138. The acceptance of the contention of Sri T.N. Subramania Iyer in this respect will really depend upon the question as to when the enquiry in this case can be said to have started. I am not able to accept the contention of Sri T.N. Subramania Iyer that the inquiry referred to in Rule 9 of the Tribunal Rules has anything to do with what happened before a case is referred to the tribunal by the Government. It may be that the State calls the investigation made by the superintendent of police as preliminary enquiry. That is only for the purpose of enabling the Government to consider whether further action has to be taken by referring the matter to the tribunal for enquiring into the conduct of a Government servant. The inquiry that is referred to in Rule 9 of the Tribunal Rules, can have relation only and refer only to the inquiry that is conducted by the tribunal. The matter in my opinion, is placed beyond all doubt when some of the provisions in the rules themselves are referred to. Sub-rule (2) of Rule 8 is to the effect that the tribunal should inform the accused Government servant of the date, time and place of 'inquiry'. Again, Sub-rule (3) of Rule 8 is to the effect that at the appointed time and place, or on such other date to which the proceedings may be adjourned, the 'inquiry' shall commence. It further provides that at the 'inquiry ', oral and documentary evidence on behalf of the prosecution is to be adduced and also refers to other matters.

139. Therefore, it is clear that the ' inquiry ' referred to in Rule 9 and which should have started before the publication of the 1960 rules, can have and should have reference only to the inquiry by the tribunal. Again; by a reference to some of the material provisions in the 1957 Services Rules. the position also becomes clear. Rule 17 refers to several places to an inquiry to be held by the disciplinary authority. It refers to giving an opportunity to the accused person to say whether he desires an oral inquiry and Sub-rule (2) provides that if the accused person so desires, an inquiry shall be held. Then it is also provided in Sub-rule (2) that at 'inquiry' evidence is to be adduced. Again; Sub-rule (2) provides that if no Inquiry is held, a personal hearing shall be given to the officer, if the latter has made such a request.

140. Even the 1957 rules clearly show that the inquiry is an inquiry before the appropriate authority who is enquiring into the conduct of a Government servant under the provisions of 1957 Services Rules.
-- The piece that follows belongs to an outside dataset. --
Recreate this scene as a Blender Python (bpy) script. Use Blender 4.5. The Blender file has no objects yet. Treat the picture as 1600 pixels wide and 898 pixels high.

141. Therefore, the fact that an investigation was made by the superintendent of police in this case on the basis of which ultimately the Government decided to refer the case of the petitioner to the tribunal, cannot certainly be considered to be the inquiry as contemplated under Rule 9 of the Tribunal Rules, 1960.

142. In the result all the contentions of the learned Counsel fail and the Original Petition is dismissed with coats of respondent 1, State.